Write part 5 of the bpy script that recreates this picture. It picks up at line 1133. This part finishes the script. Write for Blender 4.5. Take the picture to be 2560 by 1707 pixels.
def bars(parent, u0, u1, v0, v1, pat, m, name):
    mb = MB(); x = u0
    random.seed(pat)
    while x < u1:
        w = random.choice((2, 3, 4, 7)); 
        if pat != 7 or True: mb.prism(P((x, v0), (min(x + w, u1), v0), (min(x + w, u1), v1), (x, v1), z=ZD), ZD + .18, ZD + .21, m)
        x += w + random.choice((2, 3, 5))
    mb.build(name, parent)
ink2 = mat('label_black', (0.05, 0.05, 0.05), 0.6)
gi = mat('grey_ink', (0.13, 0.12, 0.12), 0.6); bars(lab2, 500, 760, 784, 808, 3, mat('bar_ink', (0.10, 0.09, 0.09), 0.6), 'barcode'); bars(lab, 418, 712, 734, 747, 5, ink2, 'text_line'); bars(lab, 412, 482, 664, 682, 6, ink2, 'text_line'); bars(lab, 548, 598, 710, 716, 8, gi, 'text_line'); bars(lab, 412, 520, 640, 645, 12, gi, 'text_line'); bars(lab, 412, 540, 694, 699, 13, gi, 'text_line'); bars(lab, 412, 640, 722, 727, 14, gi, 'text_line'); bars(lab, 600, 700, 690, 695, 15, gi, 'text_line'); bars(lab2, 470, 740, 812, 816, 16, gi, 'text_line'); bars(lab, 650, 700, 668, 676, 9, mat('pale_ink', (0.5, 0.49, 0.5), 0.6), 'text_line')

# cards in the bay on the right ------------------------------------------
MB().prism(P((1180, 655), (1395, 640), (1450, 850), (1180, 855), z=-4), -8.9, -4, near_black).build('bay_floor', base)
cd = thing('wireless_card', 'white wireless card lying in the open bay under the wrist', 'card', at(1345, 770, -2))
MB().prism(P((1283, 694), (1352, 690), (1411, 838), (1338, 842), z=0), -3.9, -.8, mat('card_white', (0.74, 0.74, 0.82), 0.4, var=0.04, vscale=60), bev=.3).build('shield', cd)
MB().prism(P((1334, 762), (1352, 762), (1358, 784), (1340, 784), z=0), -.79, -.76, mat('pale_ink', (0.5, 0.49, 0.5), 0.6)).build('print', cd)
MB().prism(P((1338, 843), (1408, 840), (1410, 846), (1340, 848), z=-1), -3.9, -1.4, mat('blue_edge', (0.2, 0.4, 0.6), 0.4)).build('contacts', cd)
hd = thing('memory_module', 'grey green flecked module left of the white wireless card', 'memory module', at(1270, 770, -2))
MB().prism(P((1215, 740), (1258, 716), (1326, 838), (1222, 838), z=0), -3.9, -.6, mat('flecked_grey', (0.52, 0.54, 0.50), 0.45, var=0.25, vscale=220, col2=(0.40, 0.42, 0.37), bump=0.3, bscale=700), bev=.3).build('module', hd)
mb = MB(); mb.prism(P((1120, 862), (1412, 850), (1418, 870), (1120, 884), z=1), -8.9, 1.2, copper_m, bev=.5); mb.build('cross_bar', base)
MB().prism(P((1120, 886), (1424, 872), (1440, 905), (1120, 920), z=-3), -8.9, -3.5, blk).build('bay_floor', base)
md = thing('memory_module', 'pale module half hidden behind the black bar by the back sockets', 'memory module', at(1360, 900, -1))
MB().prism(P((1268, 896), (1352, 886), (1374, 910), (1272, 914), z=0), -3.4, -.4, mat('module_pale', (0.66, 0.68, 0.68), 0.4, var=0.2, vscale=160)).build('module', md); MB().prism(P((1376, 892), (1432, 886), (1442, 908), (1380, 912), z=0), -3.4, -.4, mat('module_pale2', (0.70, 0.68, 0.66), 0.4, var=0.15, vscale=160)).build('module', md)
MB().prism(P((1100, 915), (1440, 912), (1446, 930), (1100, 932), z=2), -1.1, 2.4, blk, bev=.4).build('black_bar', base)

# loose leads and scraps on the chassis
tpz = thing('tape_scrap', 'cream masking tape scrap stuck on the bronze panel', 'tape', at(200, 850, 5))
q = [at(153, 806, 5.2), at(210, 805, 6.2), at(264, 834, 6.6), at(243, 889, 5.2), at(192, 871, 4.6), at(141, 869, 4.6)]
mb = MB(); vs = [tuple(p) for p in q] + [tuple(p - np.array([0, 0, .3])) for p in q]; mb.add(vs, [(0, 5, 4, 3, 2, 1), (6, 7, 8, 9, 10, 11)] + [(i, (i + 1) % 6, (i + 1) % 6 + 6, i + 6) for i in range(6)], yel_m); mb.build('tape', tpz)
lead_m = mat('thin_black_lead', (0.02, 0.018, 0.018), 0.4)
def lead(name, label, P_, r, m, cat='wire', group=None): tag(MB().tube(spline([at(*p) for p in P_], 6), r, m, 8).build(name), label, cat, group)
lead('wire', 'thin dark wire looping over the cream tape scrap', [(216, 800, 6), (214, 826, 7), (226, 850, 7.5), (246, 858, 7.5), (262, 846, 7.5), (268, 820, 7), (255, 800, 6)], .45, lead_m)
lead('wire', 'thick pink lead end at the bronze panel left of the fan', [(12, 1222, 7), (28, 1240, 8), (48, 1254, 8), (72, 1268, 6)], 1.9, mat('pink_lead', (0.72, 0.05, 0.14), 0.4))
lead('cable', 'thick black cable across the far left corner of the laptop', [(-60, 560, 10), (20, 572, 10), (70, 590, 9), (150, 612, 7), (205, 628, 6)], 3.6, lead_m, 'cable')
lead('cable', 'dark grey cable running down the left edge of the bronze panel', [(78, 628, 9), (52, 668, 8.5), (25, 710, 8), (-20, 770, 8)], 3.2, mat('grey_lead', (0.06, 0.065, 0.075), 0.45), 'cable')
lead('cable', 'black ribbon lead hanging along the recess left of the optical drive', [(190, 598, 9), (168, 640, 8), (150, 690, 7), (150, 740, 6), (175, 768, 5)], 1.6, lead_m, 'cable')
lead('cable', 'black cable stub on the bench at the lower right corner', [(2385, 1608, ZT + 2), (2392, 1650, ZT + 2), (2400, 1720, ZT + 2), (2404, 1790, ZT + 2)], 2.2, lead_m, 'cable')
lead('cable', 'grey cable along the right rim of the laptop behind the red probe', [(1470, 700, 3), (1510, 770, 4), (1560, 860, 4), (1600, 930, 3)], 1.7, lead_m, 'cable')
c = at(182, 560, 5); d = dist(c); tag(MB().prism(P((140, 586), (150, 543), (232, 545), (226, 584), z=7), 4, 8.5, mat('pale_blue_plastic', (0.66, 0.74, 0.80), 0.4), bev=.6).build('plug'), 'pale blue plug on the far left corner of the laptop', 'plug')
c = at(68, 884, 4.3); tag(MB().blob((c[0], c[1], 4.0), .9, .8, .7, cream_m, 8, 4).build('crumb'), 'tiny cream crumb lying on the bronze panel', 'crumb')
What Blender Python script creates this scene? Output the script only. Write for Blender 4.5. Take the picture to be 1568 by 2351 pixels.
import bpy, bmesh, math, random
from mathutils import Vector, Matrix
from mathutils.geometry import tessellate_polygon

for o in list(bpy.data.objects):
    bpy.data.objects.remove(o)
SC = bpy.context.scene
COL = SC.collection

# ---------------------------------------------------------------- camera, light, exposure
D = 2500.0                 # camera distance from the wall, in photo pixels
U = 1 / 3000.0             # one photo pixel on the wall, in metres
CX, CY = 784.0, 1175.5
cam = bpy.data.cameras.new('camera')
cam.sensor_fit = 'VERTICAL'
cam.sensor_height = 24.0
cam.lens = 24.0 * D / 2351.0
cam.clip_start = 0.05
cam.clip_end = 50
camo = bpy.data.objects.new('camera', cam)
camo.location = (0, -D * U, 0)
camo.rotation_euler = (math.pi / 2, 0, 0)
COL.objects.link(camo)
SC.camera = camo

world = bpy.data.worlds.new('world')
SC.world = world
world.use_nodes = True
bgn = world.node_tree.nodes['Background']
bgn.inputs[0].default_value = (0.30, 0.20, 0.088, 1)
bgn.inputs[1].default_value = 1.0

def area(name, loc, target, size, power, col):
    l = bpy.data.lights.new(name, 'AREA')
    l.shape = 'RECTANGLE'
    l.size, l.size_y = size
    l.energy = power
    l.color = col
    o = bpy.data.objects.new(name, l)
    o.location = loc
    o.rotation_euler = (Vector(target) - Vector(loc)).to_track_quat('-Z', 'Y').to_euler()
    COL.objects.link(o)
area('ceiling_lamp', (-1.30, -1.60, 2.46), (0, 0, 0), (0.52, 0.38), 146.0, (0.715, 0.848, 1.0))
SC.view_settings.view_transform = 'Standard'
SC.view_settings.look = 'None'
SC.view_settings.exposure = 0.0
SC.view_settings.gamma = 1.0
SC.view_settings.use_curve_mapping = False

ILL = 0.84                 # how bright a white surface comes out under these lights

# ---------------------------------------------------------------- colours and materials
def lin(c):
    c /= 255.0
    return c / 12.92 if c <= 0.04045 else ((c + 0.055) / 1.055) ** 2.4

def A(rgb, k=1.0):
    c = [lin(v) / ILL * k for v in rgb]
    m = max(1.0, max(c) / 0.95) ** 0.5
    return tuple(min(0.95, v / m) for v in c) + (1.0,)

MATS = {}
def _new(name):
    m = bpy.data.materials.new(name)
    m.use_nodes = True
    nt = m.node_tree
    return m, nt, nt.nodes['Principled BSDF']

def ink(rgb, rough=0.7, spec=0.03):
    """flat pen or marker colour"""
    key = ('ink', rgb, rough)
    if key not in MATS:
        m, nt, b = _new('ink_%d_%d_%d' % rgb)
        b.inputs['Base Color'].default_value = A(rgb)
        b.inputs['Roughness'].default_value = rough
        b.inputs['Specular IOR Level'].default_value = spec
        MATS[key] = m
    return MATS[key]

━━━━

EXERCISE TASK: Within the material above, find the lines that contain the word "pixels"; copy them.

RIGHT ANSWER:
Write part 5 of the bpy script that recreates this picture. It picks up at line 1133. This part finishes the script. Write for Blender 4.5. Take the picture to be 2560 by 1707 pixels.
What Blender Python script creates this scene? Output the script only. Write for Blender 4.5. Take the picture to be 1568 by 2351 pixels.
D = 2500.0                 # camera distance from the wall, in photo pixels